Wilmington Police

File photo: A Wilmington Police car. (Cris Barrish/WHYY)

Prosecutors cleared Wilmington police Cpl. James MacColl and other officers for shooting paraplegic Jeremy McDole to death in 2015, but their actions cost the city $1.5 million to settle his family’s lawsuit.

In 2019, MacColl shot another man, wounding Yahim Harris as he ran from a vehicle that had reportedly been carjacked. Again, prosecutors cleared the cop of wrongdoing.

The next year, however, the state dropped all charges against Harris. A prosecutor said MacColl changed the barrel of his gun to make it more accurate, and then lied about his actions — undermining his credibility as a witness. An alleged violent felon went free, and the city paid another $650,000 to settle a lawsuit brought by Harris.

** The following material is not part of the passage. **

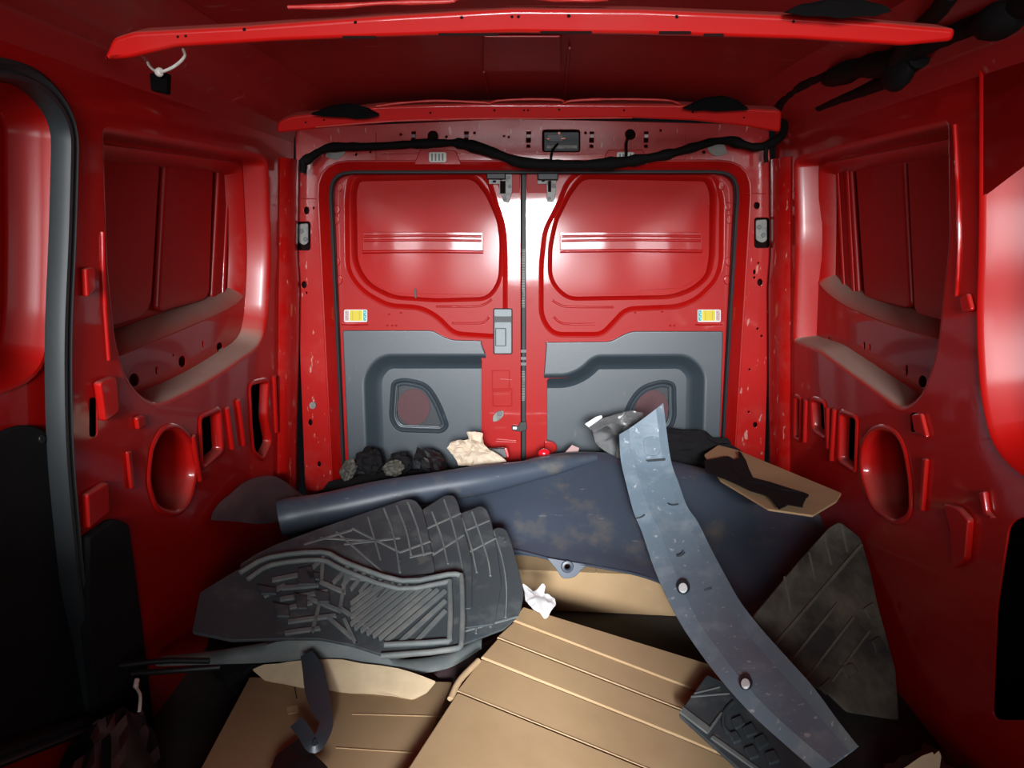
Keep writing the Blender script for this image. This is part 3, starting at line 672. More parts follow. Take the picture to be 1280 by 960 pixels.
# door details
for D, q in ((door1, [(617, 212), (650, 209), (650, 272), (633, 274), (629, 256)]), (door2, [(658, 209), (690, 212), (686, 240), (676, 270), (672, 274), (658, 272)])):
    sheet('tilted_plate', DP, rp(q, 2), (), 0.010, 0.003, -0.006, M['red_door'], D, res=2, fn=lambda u, v: (v-1.16)*0.14)  # plate added and tilted to keep the windscreen's reflection off the upper column
def stick(D, x0, flip):
    S = sheet('label_plate', DP, rect(x0, 387, x0+29, 402.5, 2), (), 0.004, 0.001, 0.006, M['clip'], D)
    cols = [('pale', 1, 6), ('yellow', 7, 23), ('teal', 24, 28)]
    for c, a, b in cols:
        if flip: a, b = 29-b, 29-a
        sheet('label_patch', DP, rect(x0+a, 388, x0+b, 401, 0.6), (), 0.002, 0.0004, 0.0078, M[c], S)
        if c == 'yellow':
            for q in (a+3.2, b-4):
                sheet('label_bar', DP, rect(x0+q, 389, x0+q+1, 400, 0.2), (), 0.001, 0.0002, 0.0086, M['yellow_dark'], S)
        else:
            for k, (dx, dy) in enumerate(((1.2, 2), (2.3, 4.5), (1.2, 7.5), (2.2, 10))):
                sheet('label_mark', DP, rect(x0+a+dx, 388+dy, x0+a+dx+1.3, 388+dy+1, 0.1), (), 0.001, 0.0002, 0.0086, M['greybit' if c == 'pale' else 'clip'], S)
    line('label_ledge', DP, [(x0-3, 405.6), (x0+14, 406.2), (x0+31, 405.6)], 0.0028, M['red_door'], D, 0.001)
stick(door1, 430, False); stick(door2, 872, True)
# small pressed bosses down the hinge edges
for D, L in ((door1, [(424, 234), (421, 262), (420, 275), (421, 327), (424, 350), (486, 393), (501, 391), (484, 407), (490, 407), (495, 407)]), (door2, [(902, 232), (910, 258), (912, 274), (911, 327), (909, 350), (838, 407), (843, 407), (794, 391), (828, 390)])):
    for i, (x, y) in enumerate(L):
        big = y < 360
        sheet('pressed_boss', DP, circ(x, y, 4 if big else 1.6, 6 if big else 1.2, 10), (), 0.006, 0.003, 0.005 if big else 0.003, M['red_door'], D, res=2)
for D, L in ((door1, [[(545, 383), (592, 383), (606, 380), (615, 374)], [(565, 404), (592, 404), (604, 403), (612, 396)]]), (door2, [[(690, 375), (698, 380), (712, 383.5), (767, 384)], [(692, 396), (700, 403), (712, 405), (744, 405)]])):
    for pts in L: line('pressed_swage', DP, pts, 0.004, M['red_door'], D, -0.011, 4, 8)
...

And now MacColl himself is a convicted felon.

In 2021, a grand jury indicted MacColl for two felonies — tampering with physical evidence and making a false statement to law enforcement — and misdemeanor official conduct. Delaware Attorney General Jennings cited his “staggering and disturbing lack of candor.” By then, MacColl’s law enforcement career that began in 2005 had ended.

This month, after a four-day trial, a jury convicted him of lying to supervisors and official misconduct. Jurors acquitted him of the tampering charge. The ex-cop faces up to three years in prison at his March 24 sentencing, but no mandatory time behind bars.

After the verdict, Jennings said “justice was served” in the case brought by her office’s Division of Civil Rights & Public Trust.

“Police who break the law are not only committing a crime — they are sullying the public trust at the expense of the people they serve and of all those who choose public service,’’ Jennings said. “At the absolute minimum, we should be able to expect honesty from those we trust to enforce the law. The jury recognized that fact.”

Prosecutors have said that during the mandated investigation of MacColl’s use of deadly force against Harris, they found discrepancies between the bullets fired from MacColl’s service weapon and the barrel of his gun. At the time, MacColl denied changing the barrel on his weapon.

Prosecutors said they later learned of an interview in which MacColl admitted switching the standard issue five-twist barrel on his service weapon with an aftermarket six-twist barrel in 2017 — long after the McDole shooting, but nearly two years before he shot Harris.

“MacColl’s alleged conduct not only misled investigators,’’ Jennings’ office in a news release after the verdict, “but derailed and terminated the prosecution of an alleged violent crime.”